- _EXERCISE TASK_: Search the entries for the word "finishes" and pull out each line that has it.

- _GIVEN DATA_:
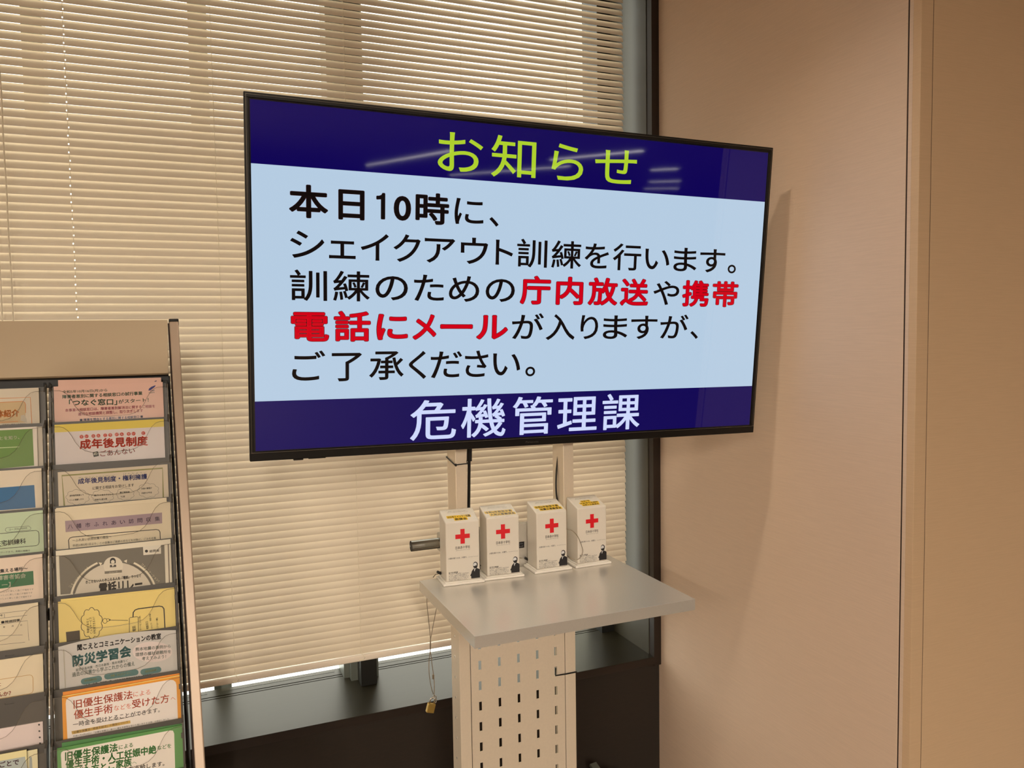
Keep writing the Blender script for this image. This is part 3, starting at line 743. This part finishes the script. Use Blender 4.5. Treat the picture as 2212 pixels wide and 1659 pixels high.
# r1
e, P = leaflet(0, C1, (252, 222), (1840, 182), paper((232, 182, 150)), 'back pink leaflet standing higher in the top right pocket', GL, .001, .004)
P.poly([(1730, 245), (1755, 232), (1776, 226), (1765, 245)], NV); P.build('print', e)
e, P = leaflet(0, C1, (183, 322), (1865, 250), paper((234, 184, 152)), 'pink leaflet with green and crimson text in the top right pocket', GL, .002)
P.text('令和5年10月16日(月)から', (320, 427), (1012, 398), 42, DG, .02)
P.text('障害者差別に関する相談窓口の試行事業', (320, 508), (1553, 450), 54, DG, .03)
P.text('「つなぐ窓口」', (420, 620), (1165, 602), 92, DG, .03); P.text('がスタート！', (1185, 587), (1650, 556), 62, DG, .02)
P.text('本事業の相談窓口は、障害者差別解消法に関するご相談を', (362, 712), (1748, 645), 46, CR, .02)
P.text('適切な相談機関と調整し、取り次ぎします', (562, 772), (1562, 714), 48, CR, .02)
P.text('■ 障害を理由とする差別に関する相談窓口 ■', (590, 857), (1560, 802), 38, NV, .03)
P.poly([(1645, 385), (1655, 352), (1690, 325), (1757, 300), (1745, 325), (1705, 358), (1680, 378)], ink((40, 44, 110)))
P.poly([(1660, 386), (1700, 384), (1745, 368), (1735, 382), (1700, 392)], ink((40, 70, 90))); P.text('内閣府', (1648, 430), (1742, 422), 24, GY); P.build('print', e)
# r2
e, P = leaflet(1, C1, (198, 912), (1882, 818), paper((222, 204, 184)), 'white leaflet with yellow top band and bold red heading, second pocket down', GL, .003)
P.poly([(198, 1030), (1885, 938), (1882, 818), (198, 912)], ink((226, 196, 72)))
for k, (x, y) in enumerate(((615, 1095), (692, 1089), (797, 1083), (875, 1078), (980, 1073), (1057, 1068), (1157, 1060), (1235, 1056), (1342, 1051), (1417, 1047), (1567, 1039))):
    P.disc((x, y), 30, 28, ink((196, 60, 38))); P.text('せいねんこうけんせいど'[k], (x-17, y+16), (x+17, y+15), 34, ink((236, 214, 194)), .02)
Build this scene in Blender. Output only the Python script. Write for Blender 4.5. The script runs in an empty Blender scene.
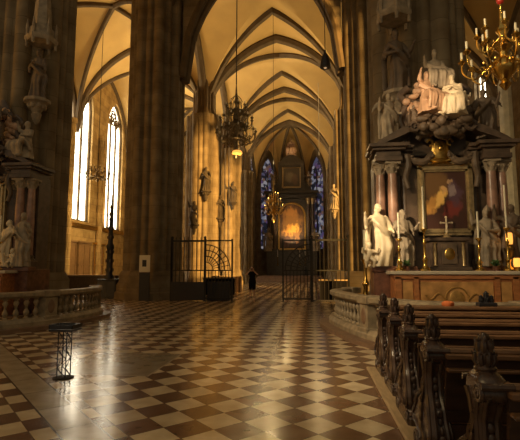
import bpy, bmesh, math, random
from math import sin, cos, pi, sqrt, radians, atan2
from mathutils import Vector, Matrix
random.seed(7)
SC = bpy.context.scene
COL = SC.collection

# ------------------------------------------------------------------ materials
def nt(name):
    m = bpy.data.materials.new(name); m.use_nodes = True
    t = m.node_tree
    b = t.nodes['Principled BSDF']
    return m, t, b

def mat(name, c, rough=.6, metal=0, var=.35, scale=3, bump=.0, c2=None, stretch=None, spec=.5):
    m, t, b = nt(name)
    tc = t.nodes.new('ShaderNodeTexCoord')
    mp = t.nodes.new('ShaderNodeMapping')
    if stretch: mp.inputs['Scale'].default_value = stretch
    n = t.nodes.new('ShaderNodeTexNoise'); n.inputs['Scale'].default_value = scale
    n.inputs['Detail'].default_value = 6
    r = t.nodes.new('ShaderNodeValToRGB')
    d = c2 or tuple(x*(1-var) for x in c)
    r.color_ramp.elements[0].position = .32; r.color_ramp.elements[1].position = .68
    r.color_ramp.elements[0].color = (*d, 1); r.color_ramp.elements[1].color = (*c, 1)
    t.links.new(tc.outputs['Object'], mp.inputs['Vector'])
    t.links.new(mp.outputs['Vector'], n.inputs['Vector'])
    t.links.new(n.outputs['Fac'], r.inputs['Fac'])
    t.links.new(r.outputs['Color'], b.inputs['Base Color'])
    b.inputs['Roughness'].default_value = rough
    b.inputs['Metallic'].default_value = metal
    b.inputs['Specular IOR Level'].default_value = spec
    if bump:
        bp = t.nodes.new('ShaderNodeBump'); bp.inputs['Strength'].default_value = bump
        bp.inputs['Distance'].default_value = .03
        t.links.new(n.outputs['Fac'], bp.inputs['Height'])
        t.links.new(bp.outputs['Normal'], b.inputs['Normal'])
    return m

def emat(name, c, s):
    m, t, b = nt(name)
    b.inputs['Base Color'].default_value = (*c, 1)
    b.inputs['Emission Color'].default_value = (*c, 1)
    b.inputs['Emission Strength'].default_value = s
    return m

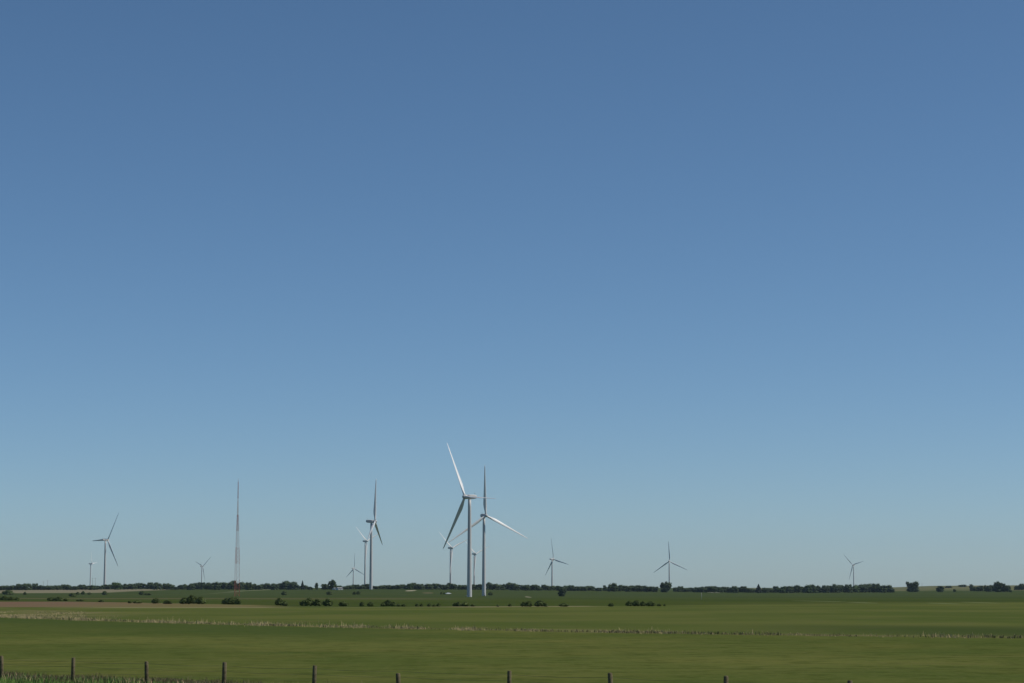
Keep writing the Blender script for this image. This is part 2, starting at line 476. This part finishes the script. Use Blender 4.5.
P_multi = [tree_proto(9, 'multi', M_leaf)]
P_bright = [tree_proto(10, 'round', M_leafb), tree_proto(12, 'oval', M_leafb)]
def make_tree(px, w, top, Y, proto, label, group, fat=1.28, name='broadleaf_tree'):
    p = at(px, top, Y); gz = terrain(p.x, Y); H = p.z - gz; W = w*Y/F*fat
    root = empty(name, (p.x, Y, gz), random.uniform(0, 6.28) if proto is not P_multi[0] else 0)
    tag(root, label, 'tree', group)
    c = link('crown', proto[0], root); t = link('trunk', proto[1], root)
    c.scale = (W, W, H*1.0); t.scale = (W*.9, W*.9, H)
    return root
ORD = ['first', 'second', 'third', 'fourth', 'fifth', 'sixth', 'seventh', 'eighth', 'ninth', 'tenth', 'eleventh', 'twelfth', 'thirteenth', 'fourteenth', 'fifteenth', 'sixteenth', 'seventeenth', 'eighteenth', 'nineteenth', 'twentieth']

LINE = [(-9,9,584.6),(-3,9,584.9),(4,9,584.8),(12,8,584.5),(19,7,583.5),(26,9,582.3),(35,6,583),(41,8,584.6),(49,9,584.8),(57,8,585),(63,5,584),
 (68,7,584.2),(75,6,585.5),(82,8,584.3),(90,8,584.5),(97,8,584.8),(105,7,584.2),(111,7,583.6),(117.5,8,581.3,'b'),(125,7,582.8),
 (132,8,583.3),(141,9,581.9),(151,8,582),(157,8,581.9),(166,7,582.9),(171,7,583.8),(176,5,586.3),(181,6,584.2),(185,6,583.7),(191,6,583),
 (195,7,581.8),(202,8,581.8),(209,7,582.2),(215,8,580.8),(221,6,582),(226,7,581.3),(233,8,580.2),(239,5,582),(243,8,580.9),(249,6,581.8),(254,5,582.7),
 (259,6,584),(266,9,582.3),(274,7,583),(280,8,582),(287,10,580.3),(293,8,581.2),(298,4,584.5),(302.5,3.6,580.3,'c'),(305.8,4,584.5),(310,5,586.2),(316.5,4,582.5,'o'),
 (325,8,583.8),(332.5,10,579.6,'g'),(339,6,585),(345,6,586),(350,7,584.7),(356,8,584.2),(361,6,585),(366,8,583.7),(371,6,584.8),(377,6,585.5),(382,6,584.7),
 (386,5,584.8),(390,6,584.2),(397,8,584),(403,7,583.5),(409,6,582.6,'b'),(413.5,6,582.3),(420,7,583.5),(428,8,583),(436,8,582.6),(444,8,583.6),
 (450,6,582.6),(454,5,583),(460,7,584.3,'b'),(466,7,584.2),(474,6,584),(479,7,583.9),(483,4,584.8),(489,7,581.8),(497,8,582.8),(503,5,583.8),(509,8,582),
 (515,7,582.8),(522,7,584),(526,6,583.9),(531,6,584.6),(535,7,583.6),(540,4,587),(545,6,584.2),(549,6,585),(554,6,585),(559,7,585.2,'b'),(563,5,585.8),(568,8,584.6,'b'),(573,6,584.3),
 (579,8,586),(584,5,586),(589,8,585),(595,6,588),(599,6,587.5),(604.5,5,585,'o'),(608,4,588),(613,8,582.5),(620,7,584.5),(627,7,584.5),(634,8,585),(639,6,585),
 (642,7,584.5),(648,7,585.5),(654,7,585.5),(665.5,13,581.4,'g'),(677,6,586.5),(680.5,6,585.8),(687,6,587.3),(692,7,586.8),(698,7,586.8),(703,6,586.3),
 (707,7,586),(714,9,585),(720,6,586.3),(725.5,6,585.7),(730,5,587),(734.5,6,585.7),(739,6,587),(744,8,586),(749,5,587.5),(753,5,588),(758.5,5.5,584,'c2'),(765,6,587.3),
 (770,6,587.3),(776,6,585.7),(782,7,585.8,'b'),(787,6,585.7),(792,6,585),(798,6,583.8),(803,4,585.5),(807,7,584,'b'),(813,7,583.9),(818,5,584.5),(825,7,584.8),(831,7,584.3),
 (835,7,583.6),(840,7,583.6),(848,7,583.8),(855,6,584,'b'),(862,8,583),(869,8,582.6),(876,8,583),(882,7,584.2),(888,7,584),(892,4,587.5)]
LAND = [(-30, 'the left edge of the photo'), (105.2, 'the tall left turbine'), (202.5, 'the small turbine beside the mast'), (237.5, 'the red and white mast'),
        (302.6, 'the pointed conifer'), (332.6, 'the big round tree'), (371.5, 'the edge-on turbine'), (450.5, 'the turbine left of centre'), (484.2, 'the second-tallest turbine'),
        (552.5, 'the turbine right of centre'), (604.6, 'the lone tree in the gap'), (665.6, 'the broad tree under the front-facing turbine'), (758.6, 'the dark pointed tree'), (853.6, 'the rightmost turbine')]
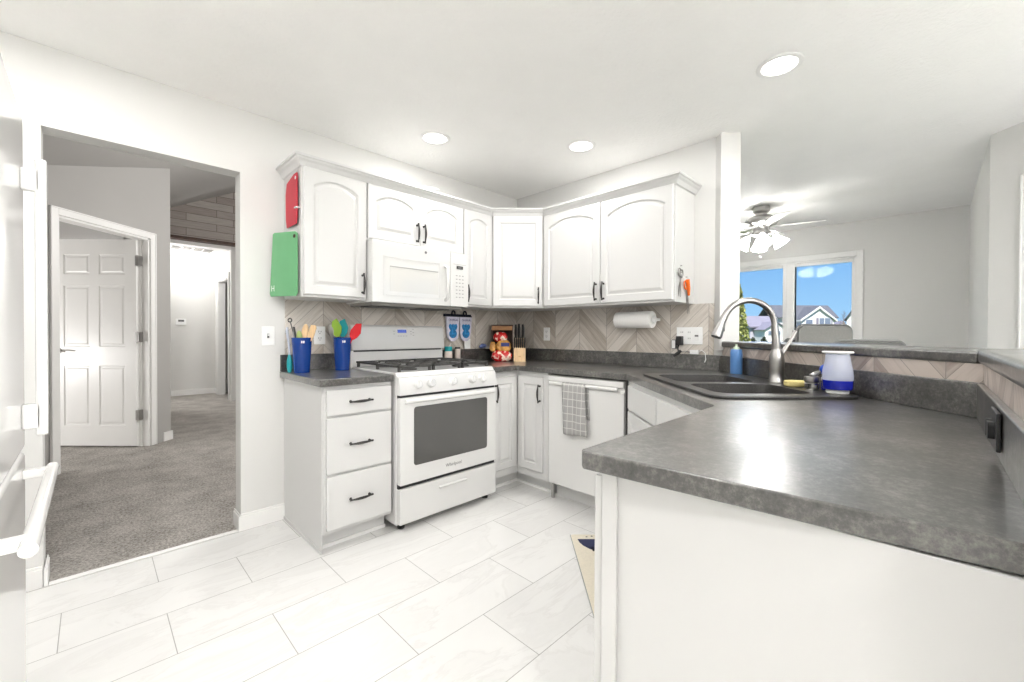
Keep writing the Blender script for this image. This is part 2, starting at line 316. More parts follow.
# ------------------------------------------------------------------ mesh builder
class M:
    def __init__(s): s.v = []; s.f = []; s.m = []; s.mi = 0; s.T = Matrix.Identity(4)
    def add(s, vs, fs):
        n = len(s.v); s.v += [tuple(s.T @ Vector(p)) for p in vs]
        s.f += [tuple(n+i for i in f) for f in fs]; s.m += [s.mi]*len(fs); return s
    def box(s, x0, x1, y0, y1, z0, z1):
        x0, x1 = sorted((x0, x1)); y0, y1 = sorted((y0, y1)); z0, z1 = sorted((z0, z1))
        return s.add([(x0, y0, z0), (x1, y0, z0), (x1, y1, z0), (x0, y1, z0), (x0, y0, z1), (x1, y0, z1), (x1, y1, z1), (x0, y1, z1)],
                     [(0, 3, 2, 1), (4, 5, 6, 7), (0, 1, 5, 4), (1, 2, 6, 5), (2, 3, 7, 6), (3, 0, 4, 7)])
    def prism(s, poly, z0, z1):
        n = len(poly)
        return s.add([(x, y, z0) for x, y in poly]+[(x, y, z1) for x, y in poly],
                     [tuple(range(n))[::-1], tuple(range(n, 2*n))]+[(i, (i+1) % n, n+(i+1) % n, n+i) for i in range(n)])
    def prism_y(s, poly, y0, y1):   # poly in (x, z)
        n = len(poly)
        return s.add([(x, y0, z) for x, z in poly]+[(x, y1, z) for x, z in poly],
                     [tuple(range(n)), tuple(range(n, 2*n))[::-1]]+[(i, n+i, n+(i+1) % n, (i+1) % n) for i in range(n)])
    def prism_x(s, poly, x0, x1):   # poly in (y, z)
        n = len(poly)
        return s.add([(x0, y, z) for y, z in poly]+[(x1, y, z) for y, z in poly],
                     [tuple(range(n))[::-1], tuple(range(n, 2*n))]+[(i, (i+1) % n, n+(i+1) % n, n+i) for i in range(n)])
    def loft(s, loops, closed=True, cap0=True, cap1=True):
        n = len(loops[0]); k = len(loops); fs = []
        for j in range(k-1):
            for i in range(n if closed else n-1):
                a, b = j*n+i, j*n+(i+1) % n; fs.append((a, b, b+n, a+n))
        if cap0: fs.append(tuple(range(n))[::-1])
        if cap1: fs.append(tuple(range((k-1)*n, k*n)))
        return s.add([p for l in loops for p in l], fs)
    def tube(s, pts, r, seg=10, cap=True, flat=None):
        pts = [Vector(p) for p in pts]; rs = r if isinstance(r, (list, tuple)) else [r]*len(pts)
        loops = []; t0 = (pts[1]-pts[0]).normalized()
        ref = Vector((0, 0, 1)) if abs(t0.z) < 0.9 else Vector((1, 0, 0))
        nrm = (ref - t0*ref.dot(t0)).normalized()
        for i, p in enumerate(pts):
            t = (pts[min(i+1, len(pts)-1)] - pts[max(i-1, 0)]).normalized()
            nrm = (nrm - t*nrm.dot(t)).normalized(); bn = t.cross(nrm)
            k = flat or 1.0
            loops.append([tuple(p + (nrm*math.cos(2*PI*j/seg)*k + bn*math.sin(2*PI*j/seg))*rs[i]) for j in range(seg)])
        return s.loft(loops, True, cap, cap)
    def lathe(s, prof, c=(0, 0, 0), seg=24, axis='z', cap0=True, cap1=True):
        loops = []
        for r, h in prof:
            l = []
            for j in range(seg):
                a = 2*PI*j/seg; x, y = r*math.cos(a), r*math.sin(a)
                l.append({'z': (c[0]+x, c[1]+y, c[2]+h), 'y': (c[0]+x, c[1]+h, c[2]+y), 'x': (c[0]+h, c[1]+x, c[2]+y)}[axis])
            loops.append(l)
        return s.loft(loops, True, cap0, cap1)
    def ball(s, c, r, seg=16, sz=(1, 1, 1)):
        loops = []; n = 9
        for i in range(n):
            a = -PI/2 + PI*(i+0.15)/(n-0.7) if False else -PI/2*0.98 + PI*0.98*i/(n-1)
            loops.append([(c[0]+r*sz[0]*math.cos(a)*math.cos(2*PI*j/seg), c[1]+r*sz[1]*math.cos(a)*math.sin(2*PI*j/seg), c[2]+r*sz[2]*math.sin(a)) for j in range(seg)])
        return s.loft(loops)
    def slab(s, outer, holes, z0, z1):
        bm = bmesh.new(); ev = []
        for lp in [outer]+holes:
            vs = [bm.verts.new((x, y, 0)) for x, y in lp]; ev.append(vs)
            for i in range(len(vs)): bm.edges.new((vs[i], vs[(i+1) % len(vs)]))
        bmesh.ops.triangle_fill(bm, use_beauty=True, use_dissolve=True, edges=bm.edges[:], normal=(0, 0, 1))
        bm.verts.index_update()
        n = len(bm.verts); vs = [v.co for v in bm.verts]
        fs = []
        for f in bm.faces:
            idx = [v.index for v in f.verts]
            if f.normal.z < 0: idx = idx[::-1]
            fs.append(tuple(i+n for i in idx)); fs.append(tuple(idx[::-1]))
        for l in ev:
            for i in range(len(l)):
                a, b = l[i].index, l[(i+1) % len(l)].index; fs.append((a, b, b+n, a+n))
        s.add([(v.x, v.y, z0) for v in vs]+[(v.x, v.y, z1) for v in vs], fs); bm.free(); return s
    def build(s, name, mats, parent=None, loc=(0, 0, 0), rz=0.0, bevel=0.0, seg=2, smooth=35, rot=None):
        me = bpy.data.meshes.new(name); me.from_pydata(s.v, [], s.f)
        mats = mats if isinstance(mats, (list, tuple)) else [mats]
        for m in mats: me.materials.append(m)
        for p, i in zip(me.polygons, s.m): p.material_index = i; p.use_smooth = True
        bm = bmesh.new(); bm.from_mesh(me); bmesh.ops.recalc_face_normals(bm, faces=bm.faces[:]); bm.to_mesh(me); bm.free()
        me.set_sharp_from_angle(angle=R(smooth)); me.update()
        o = bpy.data.objects.new(name, me); COL.objects.link(o)
        o.location = loc; o.rotation_euler = rot or (0, 0, rz)
        if parent: o.parent = parent
        if bevel:
            b = o.modifiers.new('bevel', 'BEVEL'); b.width = bevel; b.segments = seg; b.limit_method = 'ANGLE'; b.angle_limit = R(40); b.harden_normals = True
        return o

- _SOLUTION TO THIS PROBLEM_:
Keep writing the Blender script for this image. This is part 3, starting at line 743. This part finishes the script. Use Blender 4.5. Treat the picture as 2212 pixels wide and 1659 pixels high.
Keep writing the Blender script for this image. This is part 2, starting at line 476. This part finishes the script. Use Blender 4.5.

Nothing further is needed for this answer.